In my recent column on the electronic screen, I wrote about the threat that phones pose in reducing our awareness of our natural surroundings, calling on students to pay more attention to the outdoors when walking around campus. It’s one thing, however, to preach this lesson and another thing to actually embrace it, as Professor Horn wholeheartedly did. Yes, he did come from a generation that hadn’t grown up with smartphones, but practicing mindfulness can be difficult at all ages. Motivated by his unconditional passion for all of ecology, he left no stone unturned during his weekly excursions, growing his awareness of the natural world simply because he had the patience to listen.

What Professor Horn taught me, which I think we all can benefit from, is that life isn’t always about reaching the next deadline — if we don’t stop to smell the roses, we miss out on all of life’s little intricacies, the beauty present in our ordinary, everyday surroundings. Here at Princeton, I often feel as if I’m just hopping from one assignment to the next with no time to breathe. I’ve had friends say to me, when I ask them how they’re doing, that they’re just “hanging in there,” “taking it day by day,” or “trying to survive.”

Constantly living in this “just getting through life” mentality, however, can be incredibly detrimental, leading to significant built-up stress. By hitting the pause button and going for a walk in the woods, as I did last October with Professor Horn, we can return back to our schoolwork feeling more refreshed and ready to take on the next assignment. In twenty years, what we will remember from our time here at Princeton is not necessarily the readings we did for our classes (although hopefully some of that material sticks), but will instead be the friends we made and the sights we saw.

Although Professor Horn is gone, I hope that members of this community do not forget the value of his teachings. Even if you never met Horn, I promise you that there was nothing difficult in his approach to learning about nature — all he did was focus on the world around him. This spring, we all can take just a couple minutes when the weather is nice to drop all of our deadlines and head out into the world around us, whether that be down by Lake Carnegie or over toward Institute Woods.
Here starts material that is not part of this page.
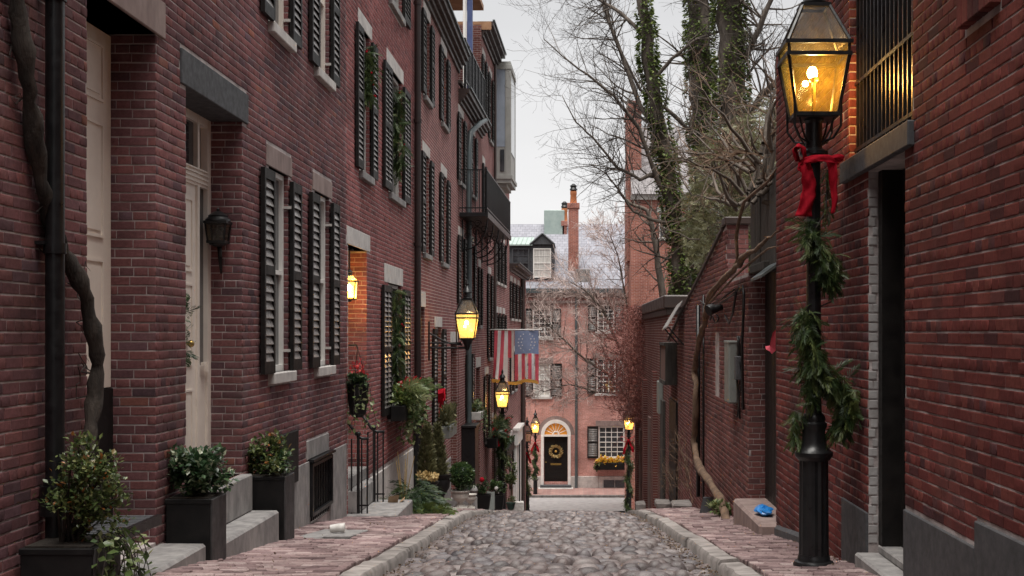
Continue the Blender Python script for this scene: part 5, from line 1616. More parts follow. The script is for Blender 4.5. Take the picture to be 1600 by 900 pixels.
mb.lathe([(.075, -.155), (.085, -.135), (.04, -.17)], c[0], c[1], 14, z0=z); mb.build("cap", D['iron'], t, smooth='auto')
mb = MB(); mb.tube([(c[0], c[1] + .04, z - .15), (c[0] + .005, c[1] + .06, z - .30), (c[0] + .004, c[1] + .09, z - .41)], [.024, .018, .010], 8); mb.tube([(c[0], 11.76, z), (c[0], c[1] + .08, z)], .02, 8); mb.build("bracket", D['iron'], t, smooth=True)
mb = MB(); mb.sphere((c[0], c[1], z - .02), .022, .022, .045); mb.tube([(c[0], c[1], z - .13), (c[0], c[1], z - .06)], .016, 8); mb.build("bulb", D['deadglass'], t, smooth=True)

t = thing("hanging_lantern", (-3.19, 17.9, .6), "lit brass lantern hanging inside the recessed doorway of the garlanded house", "lantern")
c = (-3.205, 17.85, PZ(447, 17.85)); small_lantern(t, c, .20, .36, True, D['lampglassfar'])
mb = MB(); mb.tube([(c[0], c[1], c[2] + .14), (c[0], c[1], ZL2 - .005)], .012, 6); mb.lathe([(.05, .14), (.03, .17), (.05, .19), (.02, .23)], c[0], c[1], 12, z0=c[2]); mb.lathe([(.06, 0), (.05, .03)], c[0], c[1], 12, z0=ZL2 - .04)
mb.lathe([(.02, -.22), (.035, -.20), (.08, -.18)], c[0], c[1], 10, z0=c[2]); mb.build("hanger", D['iron'], t, smooth='auto')
mb = MB(); mb.sphere((c[0], c[1], c[2] - .02), .03, .03, .05); mb.build("bulb", D['mantle'], t, smooth=True)
def lamp_light(t, loc, power, col=(1.0, .50, .11), size=.03):
    l = bpy.data.lights.new("lamp_light", 'POINT'); l.energy = power; l.color = col; l.shadow_soft_size = size
    o = bpy.data.objects.new("lamp_light", l); COL.objects.link(o); o.parent = t; o.location = Vector(loc) - WL[t.name]; WL[o.name] = Vector(loc)
    return o
lamp_light(t, (c[0] + .01, c[1] + .01, c[2] - .115), 26, (1, .50, .11))

# ================================================================== street lamps
def gas_lantern(t, x, y, zb, s=1.0, lit=True, glass=None, power=10):
    """four-sided tapering lantern; zb: height of its bottom frame"""
    gl = glass or D['lampglass']; a, b, rt = .148 * s, .215 * s, .095 * s; h0, h1, h2 = zb, zb + .42 * s, zb + .80 * s; bh = .085 * s
    fr = MB()
    for sx in (-1, 1):
        for sy in (-1, 1):
            fr.tube([(x + sx * a, y + sy * a, h0), (x + sx * b, y + sy * b, h1)], .013 * s, 5)
            fr.tube([(x + sx * b, y + sy * b, h1), (x + sx * b, y + sy * b, h1 + bh)], .013 * s, 5)
            fr.tube([(x + sx * (b + .01), y + sy * (b + .01), h1 + bh), (x + sx * rt, y + sy * rt, h2)], .013 * s, 5)
    e = .014 * s
    for (q, zz) in ((a, h0), (b + .004, h1), (b + .012, h1 + bh), (rt, h2)):
        for sg in (-1, 1):
            fr.box(x - q - e, x + q + e, y + sg * q - e, y + sg * q + e, zz - e, zz + e); fr.box(x + sg * q - e, x + sg * q + e, y - q + e, y + q - e, zz - e * .98, zz + e * .98)
    fr.box(x - a, x + a, y - a, y + a, h0 - .022 * s, h0 - .010 * s)
    fr.build("lantern_frame", D['iron'], t)
    def side(q0, q1, z0, z1, gm, nm):
        for (dx, dy) in ((0, -1), (0, 1), (-1, 0), (1, 0)):
            p = MB(); ux, uy = -dy, dx
            p.add([(x + dx * q0 - ux * q0, y + dy * q0 - uy * q0, z0), (x + dx * q0 + ux * q0, y + dy * q0 + uy * q0, z0), (x + dx * q1 + ux * q1, y + dy * q1 + uy * q1, z1), (x + dx * q1 - ux * q1, y + dy * q1 - uy * q1, z1)], [(0, 1, 2, 3)])
            p.build(nm, gm, t)
    side(a - .004, b - .004, h0, h1, gl, "pane"); side(b, b, h1 + e, h1 + bh - e, gl, "band_pane"); side(b, rt, h1 + bh + e, h2, D['roofglass'], "roof_pane")
    cp = MB(); cp.lathe([(rt * .95, 0), (rt * 1.05, .03), (rt * .82, .05), (rt * .75, .13), (rt * 1.15, .15), (rt * .9, .20), (rt * .45, .25), (rt * .25, .29), (rt * .42, .32), (rt * .3, .36), (rt * .08, .42)], x, y, 14, z0=h2)
    cp.build("vent_cap", D['iron'], t, smooth='auto')
    if lit:
        m = MB(); m.sphere((x - .01 * s, y, h1 - .10 * s), .038 * s, .038 * s, .05 * s); m.sphere((x - .055 * s, y + .04 * s, h1 - .17 * s), .022 * s, .022 * s, .022 * s); m.build("mantle", D['mantle'], t, smooth=True)
        lamp_light(t, (x + .055 * s, y - .03 * s, h1 - .17 * s), power, size=.03)
    bn = MB(); bn.tube([(x, y, h0 - .02 * s), (x, y, h1 - .17 * s)], .014 * s, 6); bn.lathe([(.02, 0), (.035, .015), (.03, .04)], x, y, 10, z0=h1 - .17 * s); bn.build("burner", D['brass'], t)
def lamp_post(t, x, y, z, fluted=True):
    p = MB(); p.lathe([(.146, 0), (.150, .012), (.150, .045), (.140, .062), (.120, .070), (.117, .095), (.110, .105), (.110, .115)], x, y, 22, z0=z)
    p.build("foot", D['iron'], t, smooth='auto')
    p = MB(); p.lathe([(.110, .11), (.106, .80)], x, y, 28, z0=z, flute=.07); p.build("fluted_base", D['iron'], t)
    p = MB(); p.lathe([(.112, .80), (.138, .83), (.140, .86), (.105, .89), (.090, .93), (.082, 1.00), (.086, 1.03), (.096, 1.045), (.096, 1.07), (.080, 1.085), (.086, 1.10), (.080, 1.125), (.062, 1.145)], x, y, 22, z0=z); p.build("base_collar", D['iron'], t, smooth='auto')
    p = MB(); p.lathe([(.062, 1.13), (.058, 1.3), (.050, 3.02)], x, y, 14, z0=z, flute=.05); p.build("shaft", D['iron'], t)
    p = MB(); p.lathe([(.052, 3.0), (.105, 3.03), (.105, 3.055), (.062, 3.08), (.060, 3.26), (.075, 3.28), (.075, 3.30)], x, y, 18, z0=z); p.build("top_collar", D['iron'], t, smooth='auto')
    p = MB()
    for sx in (-1, 1):
        for sy in (-1, 1):
            p.tube([(x + sx * .05, y + sy * .05, z + 3.12), (x + sx * .12, y + sy * .12, z + 3.14), (x + sx * .165, y + sy * .165, z + 3.22), (x + sx * .168, y + sy * .168, z + 3.40), (x + sx * .225, y + sy * .225, z + 3.74)], .009, 5)
            p.tube([(x + sx * .05, y + sy * .05, z + 3.10), (x + sx * .10, y + sy * .10, z + 3.20), (x + sx * .13, y + sy * .13, z + 3.31)], .008, 5)
    p.build("cradle", D['iron'], t)
def street_lamp(x, y, z, label, lit=True, power=10, glass=None, s=1.0):
    t = thing("street_lamp", (x, y, z), label, "street lamp", "gas lamps along the street")
    lamp_post(t, x, y, z); gas_lantern(t, x, y, z + 3.31, 1.0, lit, glass, power)
    return t
LX, LY = 1.715, 9.36; LZ = PZ(890, LY)
street_lamp(LX, LY, LZ, "nearest tall black gas lamp on the right, lit yellow, hung with a red bow", True, 16)
def px_lamp(px, Y, label, **k): return street_lamp(PX(px, Y), Y, G(Y) + .0, label, **k)
px_lamp(785, 41.0, "lit gas lamp below the flag on the left pavement", glass=D['lampglassfar'], power=14)
px_lamp(982.5, 52.0, "lit gas lamp at the far end of the right pavement, before the flower box window", glass=D['lampglassfar'], power=14)
px_lamp(823.5, 61.4, "unlit gas lamp at the left street corner beside the white doorway surround", lit=False, glass=D['deadglass'])
px_lamp(836.5, 67.0, "lit gas lamp standing on the far pavement by the wreathed black door", glass=D['lampglassfar'], power=14)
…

Professor David Wilcove was quoted in the University’s obituary as saying that “Princeton has lost a part of its soul” through Horn’s death. I couldn’t agree more that we’ve lost someone incredibly special. But Professor Horn’s soul isn’t departed, in my opinion. Instead, he lives on in the trees lining Washington Road, in the peregrine falcons on top of Fine Hall, which he loved to photograph, and in the mushrooms dotting the forest floor, encouraging us to open up our eyes and ears to the wonders of nature surrounding us.